TO BE DONE: In the data below, find each line containing the string "script" and return it.

ENTRIES:
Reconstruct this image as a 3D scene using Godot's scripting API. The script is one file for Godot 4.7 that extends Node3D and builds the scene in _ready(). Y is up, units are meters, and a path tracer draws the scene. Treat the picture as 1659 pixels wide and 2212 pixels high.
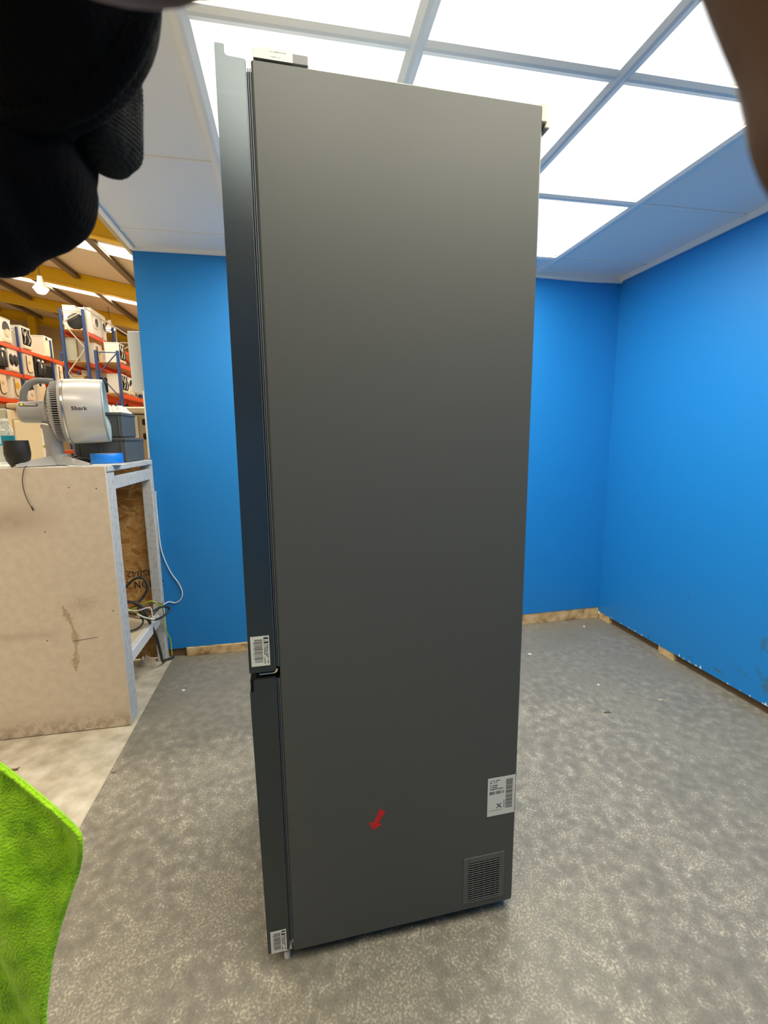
--
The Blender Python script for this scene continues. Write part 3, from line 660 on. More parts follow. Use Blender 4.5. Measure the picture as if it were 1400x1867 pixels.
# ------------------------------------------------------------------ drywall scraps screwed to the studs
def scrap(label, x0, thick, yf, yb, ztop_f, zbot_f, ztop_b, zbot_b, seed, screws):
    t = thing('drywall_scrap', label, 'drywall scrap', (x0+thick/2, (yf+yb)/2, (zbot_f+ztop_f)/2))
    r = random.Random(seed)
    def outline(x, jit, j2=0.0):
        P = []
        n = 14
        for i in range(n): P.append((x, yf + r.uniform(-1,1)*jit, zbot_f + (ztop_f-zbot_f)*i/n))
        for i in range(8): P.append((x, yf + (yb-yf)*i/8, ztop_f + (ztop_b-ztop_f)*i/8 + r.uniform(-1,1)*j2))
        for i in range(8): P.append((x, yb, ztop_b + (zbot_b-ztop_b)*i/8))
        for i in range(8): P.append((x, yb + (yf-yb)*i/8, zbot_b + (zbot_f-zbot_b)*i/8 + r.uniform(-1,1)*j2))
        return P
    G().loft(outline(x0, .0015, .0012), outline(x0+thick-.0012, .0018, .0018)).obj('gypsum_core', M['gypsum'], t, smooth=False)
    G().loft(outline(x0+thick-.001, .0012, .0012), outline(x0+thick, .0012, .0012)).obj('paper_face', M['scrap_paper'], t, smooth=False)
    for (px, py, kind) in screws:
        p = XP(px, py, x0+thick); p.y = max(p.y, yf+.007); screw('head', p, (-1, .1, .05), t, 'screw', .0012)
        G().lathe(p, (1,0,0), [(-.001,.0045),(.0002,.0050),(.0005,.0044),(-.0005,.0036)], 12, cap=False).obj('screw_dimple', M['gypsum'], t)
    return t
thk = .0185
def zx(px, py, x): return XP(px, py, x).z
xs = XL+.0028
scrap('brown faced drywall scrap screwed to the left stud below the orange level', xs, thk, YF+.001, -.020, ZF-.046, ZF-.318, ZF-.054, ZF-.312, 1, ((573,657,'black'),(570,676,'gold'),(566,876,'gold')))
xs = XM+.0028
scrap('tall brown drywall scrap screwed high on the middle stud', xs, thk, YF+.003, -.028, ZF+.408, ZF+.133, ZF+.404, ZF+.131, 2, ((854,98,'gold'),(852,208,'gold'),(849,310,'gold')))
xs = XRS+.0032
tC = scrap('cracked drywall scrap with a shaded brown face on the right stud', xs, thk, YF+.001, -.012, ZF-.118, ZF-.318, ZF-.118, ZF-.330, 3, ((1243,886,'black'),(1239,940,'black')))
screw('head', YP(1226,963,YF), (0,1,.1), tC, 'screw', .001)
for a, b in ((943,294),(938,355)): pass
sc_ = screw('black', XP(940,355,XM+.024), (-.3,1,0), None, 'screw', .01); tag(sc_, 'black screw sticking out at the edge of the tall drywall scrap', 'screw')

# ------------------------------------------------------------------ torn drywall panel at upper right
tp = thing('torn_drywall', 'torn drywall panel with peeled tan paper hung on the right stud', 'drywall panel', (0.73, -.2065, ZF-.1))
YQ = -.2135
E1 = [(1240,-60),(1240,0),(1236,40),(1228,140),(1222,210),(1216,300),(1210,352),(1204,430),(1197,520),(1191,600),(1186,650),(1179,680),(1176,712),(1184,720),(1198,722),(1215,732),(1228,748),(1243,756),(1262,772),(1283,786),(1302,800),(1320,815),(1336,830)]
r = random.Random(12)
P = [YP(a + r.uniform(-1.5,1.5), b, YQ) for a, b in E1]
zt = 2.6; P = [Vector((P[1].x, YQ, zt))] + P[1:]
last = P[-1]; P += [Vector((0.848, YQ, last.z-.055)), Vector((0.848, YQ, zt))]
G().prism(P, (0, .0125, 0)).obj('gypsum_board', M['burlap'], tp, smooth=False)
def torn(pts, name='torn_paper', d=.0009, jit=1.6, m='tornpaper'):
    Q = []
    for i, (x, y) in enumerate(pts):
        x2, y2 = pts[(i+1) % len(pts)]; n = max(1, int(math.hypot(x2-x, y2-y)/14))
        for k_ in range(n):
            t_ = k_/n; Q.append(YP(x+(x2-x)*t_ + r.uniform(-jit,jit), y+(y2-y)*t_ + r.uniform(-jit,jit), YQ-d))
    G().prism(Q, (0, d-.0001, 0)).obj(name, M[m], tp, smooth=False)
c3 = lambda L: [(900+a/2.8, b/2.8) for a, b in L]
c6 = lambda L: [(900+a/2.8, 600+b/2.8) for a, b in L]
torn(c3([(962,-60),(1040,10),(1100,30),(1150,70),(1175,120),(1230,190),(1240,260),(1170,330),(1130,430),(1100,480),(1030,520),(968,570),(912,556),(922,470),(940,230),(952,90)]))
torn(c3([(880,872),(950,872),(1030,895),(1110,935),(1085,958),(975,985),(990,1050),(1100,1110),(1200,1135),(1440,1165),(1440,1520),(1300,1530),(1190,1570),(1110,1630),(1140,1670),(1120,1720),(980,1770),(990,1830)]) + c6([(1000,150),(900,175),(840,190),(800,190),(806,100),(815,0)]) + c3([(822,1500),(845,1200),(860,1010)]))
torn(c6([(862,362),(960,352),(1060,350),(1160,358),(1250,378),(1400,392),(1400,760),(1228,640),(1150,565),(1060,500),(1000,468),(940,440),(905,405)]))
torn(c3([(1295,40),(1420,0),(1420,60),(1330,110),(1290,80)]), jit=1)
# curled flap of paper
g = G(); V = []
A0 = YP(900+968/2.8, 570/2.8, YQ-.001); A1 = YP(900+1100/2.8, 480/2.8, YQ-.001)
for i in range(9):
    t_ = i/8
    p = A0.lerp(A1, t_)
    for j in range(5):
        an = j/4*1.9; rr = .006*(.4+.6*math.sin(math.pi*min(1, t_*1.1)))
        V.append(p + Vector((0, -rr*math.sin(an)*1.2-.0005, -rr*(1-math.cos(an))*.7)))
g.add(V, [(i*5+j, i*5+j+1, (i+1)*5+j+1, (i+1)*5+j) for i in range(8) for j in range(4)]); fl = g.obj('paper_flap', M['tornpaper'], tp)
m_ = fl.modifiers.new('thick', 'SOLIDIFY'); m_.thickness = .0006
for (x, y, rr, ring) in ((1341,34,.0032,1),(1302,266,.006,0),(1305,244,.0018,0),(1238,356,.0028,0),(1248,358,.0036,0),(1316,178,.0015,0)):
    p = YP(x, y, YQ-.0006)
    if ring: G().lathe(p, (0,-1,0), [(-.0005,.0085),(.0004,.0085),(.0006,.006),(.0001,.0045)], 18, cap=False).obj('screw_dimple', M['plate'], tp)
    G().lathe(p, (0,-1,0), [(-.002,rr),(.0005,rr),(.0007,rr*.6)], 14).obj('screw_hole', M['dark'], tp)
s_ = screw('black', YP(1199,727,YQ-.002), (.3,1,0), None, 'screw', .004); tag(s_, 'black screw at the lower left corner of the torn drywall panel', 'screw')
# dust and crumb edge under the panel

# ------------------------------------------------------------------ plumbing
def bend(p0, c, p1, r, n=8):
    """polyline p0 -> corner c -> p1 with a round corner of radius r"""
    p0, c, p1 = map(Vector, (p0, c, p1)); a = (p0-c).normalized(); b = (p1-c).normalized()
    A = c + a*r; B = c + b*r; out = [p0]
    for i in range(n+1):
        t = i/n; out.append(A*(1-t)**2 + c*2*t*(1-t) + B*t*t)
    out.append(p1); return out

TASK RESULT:
Reconstruct this image as a 3D scene using Godot's scripting API. The script is one file for Godot 4.7 that extends Node3D and builds the scene in _ready(). Y is up, units are meters, and a path tracer draws the scene. Treat the picture as 1659 pixels wide and 2212 pixels high.
The Blender Python script for this scene continues. Write part 3, from line 660 on. More parts follow. Use Blender 4.5. Measure the picture as if it were 1400x1867 pixels.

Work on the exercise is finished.